# Task instructions
Below are some records; return each one exactly.

:::::

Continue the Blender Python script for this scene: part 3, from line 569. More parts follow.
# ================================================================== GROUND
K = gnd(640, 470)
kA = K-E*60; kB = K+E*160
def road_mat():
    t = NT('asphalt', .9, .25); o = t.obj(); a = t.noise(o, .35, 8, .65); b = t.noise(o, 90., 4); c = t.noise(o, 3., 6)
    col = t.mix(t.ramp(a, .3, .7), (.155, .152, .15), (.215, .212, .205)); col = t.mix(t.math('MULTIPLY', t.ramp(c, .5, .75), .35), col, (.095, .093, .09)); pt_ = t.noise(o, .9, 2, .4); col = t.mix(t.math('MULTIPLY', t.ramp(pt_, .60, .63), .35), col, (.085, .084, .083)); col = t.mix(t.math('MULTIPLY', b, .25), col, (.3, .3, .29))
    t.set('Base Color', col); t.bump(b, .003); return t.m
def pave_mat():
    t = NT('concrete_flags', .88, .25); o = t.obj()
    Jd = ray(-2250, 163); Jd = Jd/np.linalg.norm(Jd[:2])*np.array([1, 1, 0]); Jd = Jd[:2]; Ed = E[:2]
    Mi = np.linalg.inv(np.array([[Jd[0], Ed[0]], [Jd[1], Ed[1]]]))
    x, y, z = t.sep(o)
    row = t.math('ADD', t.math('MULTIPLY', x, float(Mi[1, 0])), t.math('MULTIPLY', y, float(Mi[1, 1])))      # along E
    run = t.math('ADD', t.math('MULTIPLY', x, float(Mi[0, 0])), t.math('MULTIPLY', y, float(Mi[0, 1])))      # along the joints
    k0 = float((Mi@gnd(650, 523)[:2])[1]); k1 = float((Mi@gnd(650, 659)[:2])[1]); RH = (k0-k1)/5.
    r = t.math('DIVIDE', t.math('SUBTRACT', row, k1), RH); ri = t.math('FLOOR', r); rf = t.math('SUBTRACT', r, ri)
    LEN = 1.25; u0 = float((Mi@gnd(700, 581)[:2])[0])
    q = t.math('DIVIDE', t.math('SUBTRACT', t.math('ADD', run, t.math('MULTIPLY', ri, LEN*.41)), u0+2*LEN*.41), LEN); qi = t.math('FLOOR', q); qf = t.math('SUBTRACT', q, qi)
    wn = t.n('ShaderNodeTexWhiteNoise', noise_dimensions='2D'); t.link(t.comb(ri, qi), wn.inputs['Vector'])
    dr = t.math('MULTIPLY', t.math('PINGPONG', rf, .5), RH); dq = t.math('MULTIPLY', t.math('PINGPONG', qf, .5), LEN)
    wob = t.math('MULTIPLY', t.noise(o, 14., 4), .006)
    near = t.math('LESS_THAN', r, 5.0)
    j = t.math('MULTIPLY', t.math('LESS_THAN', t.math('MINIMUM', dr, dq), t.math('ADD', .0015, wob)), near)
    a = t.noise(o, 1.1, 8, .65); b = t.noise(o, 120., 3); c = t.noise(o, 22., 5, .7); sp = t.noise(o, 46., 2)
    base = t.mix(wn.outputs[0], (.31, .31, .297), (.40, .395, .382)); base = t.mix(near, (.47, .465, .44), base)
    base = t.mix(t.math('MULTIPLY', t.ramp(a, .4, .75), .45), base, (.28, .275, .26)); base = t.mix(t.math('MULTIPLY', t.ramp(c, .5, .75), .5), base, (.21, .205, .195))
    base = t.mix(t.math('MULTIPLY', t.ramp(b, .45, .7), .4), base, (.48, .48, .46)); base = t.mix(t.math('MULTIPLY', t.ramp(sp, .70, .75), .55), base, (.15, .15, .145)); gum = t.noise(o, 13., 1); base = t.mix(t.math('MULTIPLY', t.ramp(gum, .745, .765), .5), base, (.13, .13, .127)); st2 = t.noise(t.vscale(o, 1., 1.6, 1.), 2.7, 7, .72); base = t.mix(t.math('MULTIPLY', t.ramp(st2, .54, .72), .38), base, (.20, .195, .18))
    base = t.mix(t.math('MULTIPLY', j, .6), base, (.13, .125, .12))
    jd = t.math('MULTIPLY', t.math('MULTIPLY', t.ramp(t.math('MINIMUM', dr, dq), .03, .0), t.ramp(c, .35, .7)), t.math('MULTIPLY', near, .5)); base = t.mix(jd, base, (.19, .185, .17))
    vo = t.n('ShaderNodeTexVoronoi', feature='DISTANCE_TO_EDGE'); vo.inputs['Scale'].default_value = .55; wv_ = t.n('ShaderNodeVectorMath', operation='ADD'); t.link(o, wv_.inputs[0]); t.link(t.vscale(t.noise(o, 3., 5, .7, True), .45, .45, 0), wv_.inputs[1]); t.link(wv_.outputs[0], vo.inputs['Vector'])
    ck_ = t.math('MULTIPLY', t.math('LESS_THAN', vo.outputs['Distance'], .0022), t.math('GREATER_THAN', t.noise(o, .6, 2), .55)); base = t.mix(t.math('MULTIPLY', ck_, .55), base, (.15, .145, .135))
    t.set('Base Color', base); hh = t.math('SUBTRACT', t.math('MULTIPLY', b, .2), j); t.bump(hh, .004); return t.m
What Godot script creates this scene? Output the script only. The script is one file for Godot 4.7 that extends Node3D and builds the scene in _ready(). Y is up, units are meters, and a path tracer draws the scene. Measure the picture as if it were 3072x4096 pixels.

:::::

# Answer to the problem
Continue the Blender Python script for this scene: part 3, from line 569. More parts follow.
# ================================================================== GROUND
K = gnd(640, 470)
kA = K-E*60; kB = K+E*160
def road_mat():
    t = NT('asphalt', .9, .25); o = t.obj(); a = t.noise(o, .35, 8, .65); b = t.noise(o, 90., 4); c = t.noise(o, 3., 6)
    col = t.mix(t.ramp(a, .3, .7), (.155, .152, .15), (.215, .212, .205)); col = t.mix(t.math('MULTIPLY', t.ramp(c, .5, .75), .35), col, (.095, .093, .09)); pt_ = t.noise(o, .9, 2, .4); col = t.mix(t.math('MULTIPLY', t.ramp(pt_, .60, .63), .35), col, (.085, .084, .083)); col = t.mix(t.math('MULTIPLY', b, .25), col, (.3, .3, .29))
    t.set('Base Color', col); t.bump(b, .003); return t.m
def pave_mat():
    t = NT('concrete_flags', .88, .25); o = t.obj()
    Jd = ray(-2250, 163); Jd = Jd/np.linalg.norm(Jd[:2])*np.array([1, 1, 0]); Jd = Jd[:2]; Ed = E[:2]
    Mi = np.linalg.inv(np.array([[Jd[0], Ed[0]], [Jd[1], Ed[1]]]))
    x, y, z = t.sep(o)
    row = t.math('ADD', t.math('MULTIPLY', x, float(Mi[1, 0])), t.math('MULTIPLY', y, float(Mi[1, 1])))      # along E
    run = t.math('ADD', t.math('MULTIPLY', x, float(Mi[0, 0])), t.math('MULTIPLY', y, float(Mi[0, 1])))      # along the joints
    k0 = float((Mi@gnd(650, 523)[:2])[1]); k1 = float((Mi@gnd(650, 659)[:2])[1]); RH = (k0-k1)/5.
    r = t.math('DIVIDE', t.math('SUBTRACT', row, k1), RH); ri = t.math('FLOOR', r); rf = t.math('SUBTRACT', r, ri)
    LEN = 1.25; u0 = float((Mi@gnd(700, 581)[:2])[0])
    q = t.math('DIVIDE', t.math('SUBTRACT', t.math('ADD', run, t.math('MULTIPLY', ri, LEN*.41)), u0+2*LEN*.41), LEN); qi = t.math('FLOOR', q); qf = t.math('SUBTRACT', q, qi)
    wn = t.n('ShaderNodeTexWhiteNoise', noise_dimensions='2D'); t.link(t.comb(ri, qi), wn.inputs['Vector'])
    dr = t.math('MULTIPLY', t.math('PINGPONG', rf, .5), RH); dq = t.math('MULTIPLY', t.math('PINGPONG', qf, .5), LEN)
    wob = t.math('MULTIPLY', t.noise(o, 14., 4), .006)
    near = t.math('LESS_THAN', r, 5.0)
    j = t.math('MULTIPLY', t.math('LESS_THAN', t.math('MINIMUM', dr, dq), t.math('ADD', .0015, wob)), near)
    a = t.noise(o, 1.1, 8, .65); b = t.noise(o, 120., 3); c = t.noise(o, 22., 5, .7); sp = t.noise(o, 46., 2)
    base = t.mix(wn.outputs[0], (.31, .31, .297), (.40, .395, .382)); base = t.mix(near, (.47, .465, .44), base)
    base = t.mix(t.math('MULTIPLY', t.ramp(a, .4, .75), .45), base, (.28, .275, .26)); base = t.mix(t.math('MULTIPLY', t.ramp(c, .5, .75), .5), base, (.21, .205, .195))
    base = t.mix(t.math('MULTIPLY', t.ramp(b, .45, .7), .4), base, (.48, .48, .46)); base = t.mix(t.math('MULTIPLY', t.ramp(sp, .70, .75), .55), base, (.15, .15, .145)); gum = t.noise(o, 13., 1); base = t.mix(t.math('MULTIPLY', t.ramp(gum, .745, .765), .5), base, (.13, .13, .127)); st2 = t.noise(t.vscale(o, 1., 1.6, 1.), 2.7, 7, .72); base = t.mix(t.math('MULTIPLY', t.ramp(st2, .54, .72), .38), base, (.20, .195, .18))
    base = t.mix(t.math('MULTIPLY', j, .6), base, (.13, .125, .12))
    jd = t.math('MULTIPLY', t.math('MULTIPLY', t.ramp(t.math('MINIMUM', dr, dq), .03, .0), t.ramp(c, .35, .7)), t.math('MULTIPLY', near, .5)); base = t.mix(jd, base, (.19, .185, .17))
    vo = t.n('ShaderNodeTexVoronoi', feature='DISTANCE_TO_EDGE'); vo.inputs['Scale'].default_value = .55; wv_ = t.n('ShaderNodeVectorMath', operation='ADD'); t.link(o, wv_.inputs[0]); t.link(t.vscale(t.noise(o, 3., 5, .7, True), .45, .45, 0), wv_.inputs[1]); t.link(wv_.outputs[0], vo.inputs['Vector'])
    ck_ = t.math('MULTIPLY', t.math('LESS_THAN', vo.outputs['Distance'], .0022), t.math('GREATER_THAN', t.noise(o, .6, 2), .55)); base = t.mix(t.math('MULTIPLY', ck_, .55), base, (.15, .145, .135))
    t.set('Base Color', base); hh = t.math('SUBTRACT', t.math('MULTIPLY', b, .2), j); t.bump(hh, .004); return t.m
What Godot script creates this scene? Output the script only. The script is one file for Godot 4.7 that extends Node3D and builds the scene in _ready(). Y is up, units are meters, and a path tracer draws the scene. Measure the picture as if it were 3072x4096 pixels.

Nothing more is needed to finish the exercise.